The Dirty Business of Cleaning Clothes

When I was a young newlywed I opted to take care of the home’s laundry.  To me, it was easiest household task around, simply pretend to be racist for a moment and separate the whites from the darks then put the clothes in the big white box and you’re done!  No more schlepping to the stream to slap clothes against a rock though that’s not entirely true in San Miguel de Allende.

The age old tradition of washing dirty clothes by hand continues on and even the most modern, high-end home will come with a concrete sink with wash board grooves in the laundry room to get out the toughest stains.  Beyond the physical effort, the big drawback to hand washing is it requires a lot of water to soak, soap and rinse each item of clothing.

Even homes with washing machines will rarely have a dryer.  It’s costly to run and hard on the clothes compared to the free drying powers of the wind and sun.  I lucked out and have a garage next to the washing machine to place damp clothes without having to worry my unmentionables may blow into a neighbor’s courtyard!

While early indigenous civilizations often found themselves washing clothes down by the river, a rigorous yet effective method that is still practiced; the modern era has brought the water into the home.  Clothes are now often washed in a backyard or patio area.

Other folks still prefer the social aspect of washing clothes at the Chorro in public sinks.  Some of my pals have fond memories of wash days as they could bathe and frolic in the sinks when little as Mom got caught up on the news of the day.

Foreigners are usually surprised at what a bargain taking their clothes to a laundry is. You drop off your clothes and they wash, dry, and fold them nicely. And many of them will iron if you pay just a little bit extra. Most of the local laundries eyeball, or weigh, your bag of dirty laundry to come up with a price.

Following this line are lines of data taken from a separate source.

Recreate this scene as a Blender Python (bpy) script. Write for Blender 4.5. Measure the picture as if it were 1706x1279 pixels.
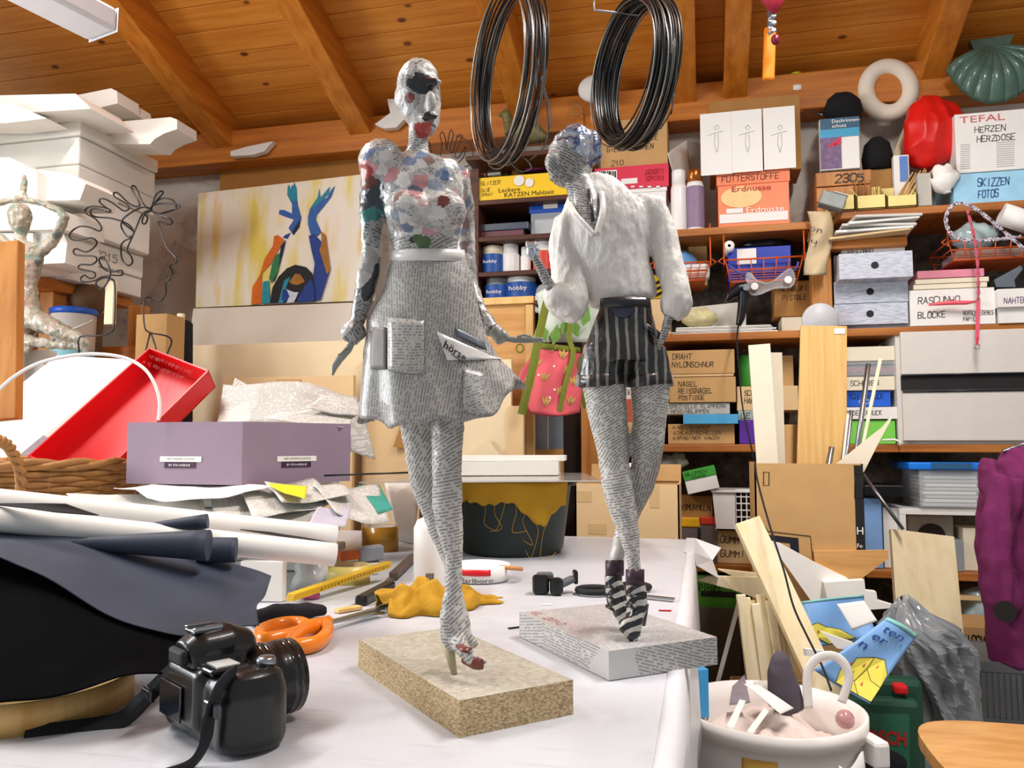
import bpy, bmesh, math, random
from mathutils import Vector, Matrix, noise as mnoise
for _o in list(bpy.data.objects): bpy.data.objects.remove(_o)
random.seed(7)
SC = bpy.context.scene
COL = SC.collection
# ---------------------------------------------------------------- camera
F, CX, CY, ZC = 1330.0, 853.0, 639.5, 1.02
YAW, PIT = math.radians(13.4), math.atan(100.5/1330.0)
cam = bpy.data.cameras.new('camera'); cam.sensor_width = 36.0; cam.lens = 36.0*F/1706.0; cam.clip_start = .02
cam_o = bpy.data.objects.new('camera', cam); COL.objects.link(cam_o)
cam_o.location = (0, 0, ZC); cam_o.rotation_euler = (math.pi/2+PIT, 0, YAW)
SC.camera = cam_o
# ---------------------------------------------------------------- world, lamps, exposure
w = bpy.data.worlds.new('world'); SC.world = w; w.use_nodes = True
w.node_tree.nodes['Background'].inputs[0].default_value = (.93, .96, 1, 1)
w.node_tree.nodes['Background'].inputs[1].default_value = .33
SC.view_settings.view_transform = 'Standard'; SC.view_settings.look = 'None'
SC.view_settings.exposure = .42; SC.view_settings.gamma = 1; SC.view_settings.use_curve_mapping = False
def area(name, loc, rot, sx, sy, power, col=(1, .97, .92)):
    l = bpy.data.lights.new(name, 'AREA'); l.shape = 'RECTANGLE'; l.size = sx; l.size_y = sy; l.energy = power; l.color = col
    o = bpy.data.objects.new(name, l); COL.objects.link(o); o.location = loc; o.rotation_euler = rot; return o
area('ceiling_tube_light', (-1.75, 1.0, 2.78), (0, 0, 0), .12, 1.3, 34, (1, .985, .97))
area('ceiling_tube_light', (.6, 1.25, 2.68), (0, 0, 0), .12, 1.3, 40, (1, .985, .97))
area('ceiling_tube_uplight', (-1.75, 1.0, 2.81), (math.pi, 0, 0), .12, 1.3, 12, (1, .985, .97))
area('ceiling_tube_uplight', (.6, 1.25, 2.71), (math.pi, 0, 0), .12, 1.3, 12, (1, .985, .97))
area('window_daylight', (-3.3, .45, 1.66), (0, math.radians(-85), 0), 1.1, 2.0, 80, (.93, .97, 1))

# ---------------------------------------------------------------- measuring: where a picture point lies in the room
RGT = Vector((math.cos(YAW), math.sin(YAW), 0)); FWD = Vector((-math.sin(YAW), math.cos(YAW), 0)); UP = Vector((0, 0, 1))
EYE = Vector((0, 0, ZC))
def ray(px, py):
    x = (px-CX)/F; y = (CY-py)/F; cp, sp = math.cos(PIT), math.sin(PIT)
    return RGT*x + FWD*(cp-y*sp) + UP*(sp+y*cp)
def PY(px, py, Y): d = ray(px, py); return EYE+d*(Y/d.y)
def PZ(px, py, Z): d = ray(px, py); return EYE+d*((Z-ZC)/d.z)
def PD(px, py, D): return EYE+ray(px, py)*D
TZ = .75

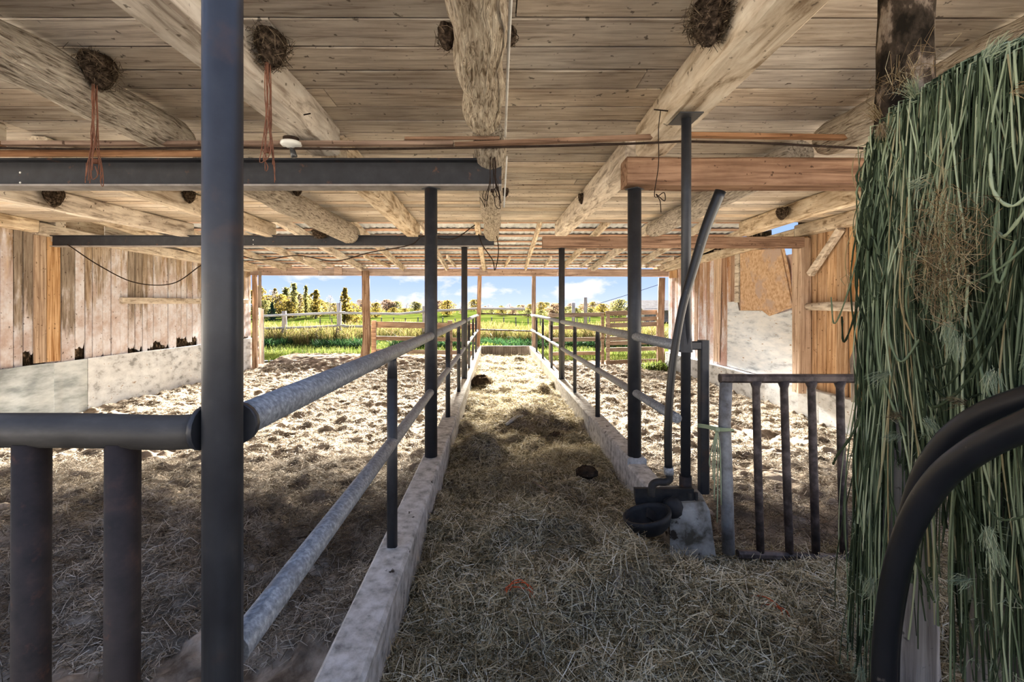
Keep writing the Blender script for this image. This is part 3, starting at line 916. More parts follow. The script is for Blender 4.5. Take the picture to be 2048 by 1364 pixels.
lathe(lc, [(.03, .02), (.068, .015), (.070, .0), (.060, -.012), (.035, -.018), (.022, -.026)]).build('porcelain_base', m_porc, lp, True)
bt = [lc + Vector((0, 0, -.026)), lc + Vector((.012, 0, -.045)), lc + Vector((.022, 0, -.085)), lc + Vector((.024, 0, -.092))]
MB().tube(bt, [.013, .018, .022, .012], 10).build('bulb', m_bulb, lp, True)


def cord(name, pts, r, mat, label, cat, n=8, parent=None, sides=6):
    o = MB().tube(cr(pts, n), r, sides).build(name, mat, parent, True)
    if parent is None:
        tag(o, label, cat)
    return o


def twine_hank(x, y, z0, length, label, mat, n=9, spread=.03, loops=True):
    t = thing('twine_hank', (x, y, z0 - length), label, 'twine')
    for k in range(n):
        a = rng.uniform(0, 6.28)
        top = Vector((x + .012 * math.cos(a), y + .012 * math.sin(a), z0))
        L = length * rng.uniform(.75, 1.0)
        pts = [top]
        for j in range(1, 7):
            q = j / 6
            sp = spread * (.35 + (.9 * q if q > .7 else .25 * q))
            pts.append(Vector((x + math.cos(a) * sp + rng.uniform(-1, 1) * .006, y + math.sin(a) * sp, z0 - L * q)))
        if loops and k % 2:
            pts.append(pts[-1] + Vector((rng.uniform(-.04, .04), 0, .02)))
            pts.append(pts[-1] + Vector((rng.uniform(-.03, .03), 0, .05)))
        MB().tube(cr(pts, 3), .0026, 5).build('twine', mat, t, True)
    MB().tube([(x, y, z0 - length * .72), (x, y, z0 - length * .76)], .014, 8).build('knot', mat, t)
    return t


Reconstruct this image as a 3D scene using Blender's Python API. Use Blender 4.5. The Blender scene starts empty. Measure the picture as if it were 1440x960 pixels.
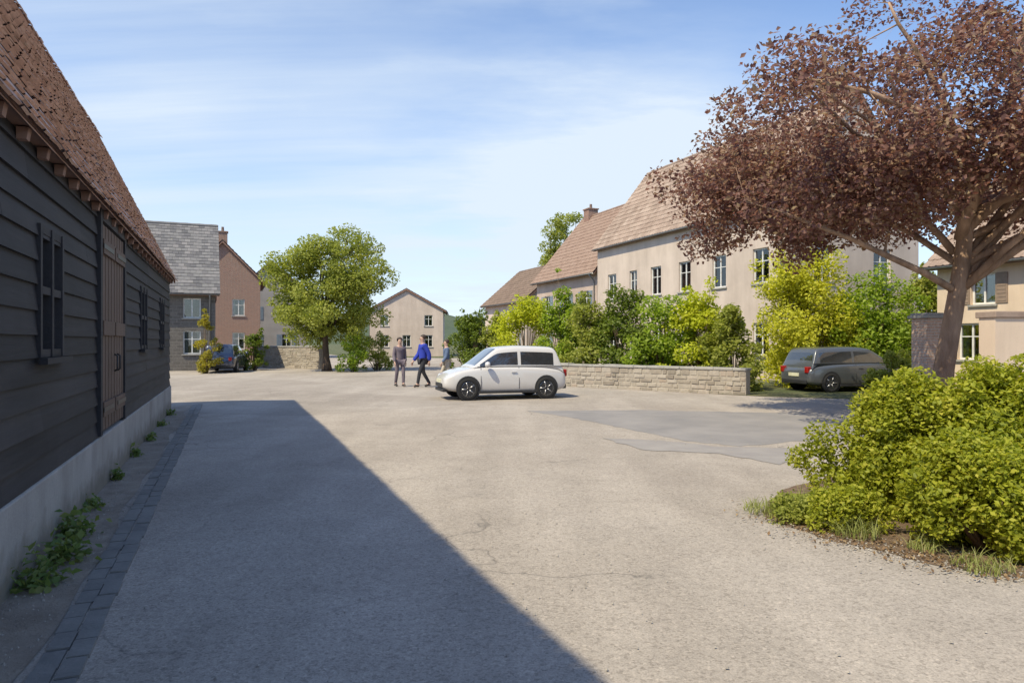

I dated a gal that owned a chain of laundromats across San Miguel de Allende.  But one day she had an epiphany, selling her shops and moving to Silao, the dumpy town by the Leon airport.  Silao is a factory town where workers often live during the week and go back home on the weekends.  Along with requiring bars and sex workers, factory workers need their laundry done for them, plus Silao is a dry town.  Well, it has booze, but it has little water.  My gal pal was smart enough to build large cisterns to store water under each of her shops ensuring the loads never paused for lack of water.  Laundry is hard, but never-ending, work.

It was actually the Romans who took the concept of washing clothes and turned it into a commercial industry. The shift from homespun fabrics to much cheaper clothes called for more frequent washing. Human urine was used, collected from public restrooms, since pee contains ammonia it was an important cleaning agent not only in Roman times, but Medieval Europe as well. Some people would sell their urine to a laundry except the poor who had no pot to transport and sell their pee; hence the popular phrase, ”They’re so poor, they don’t have a pot to piss in.”

Until fairly recently, here in town women would gather white wildflowers that bloomed around the St. Joseph on the Mountain church up the hill from the market.  The area was back of beyond just a few decades ago looking much like the botanical garden does today.

According to an 1897 Smithsonian report on plants in Mexico certain agaves and yuccas made the most bubbles though here it was a type of laurel folks favored.  To this day you’ll find on the ingredient list of most laundry soaps (and many shampoos and toothpastes) laurel sulfate to make getting clean associated with generating bubbles.

Wherever your clothes get cleaned remember you are participating in a long, if smelly, part of human nature’s desire to appear well groomed!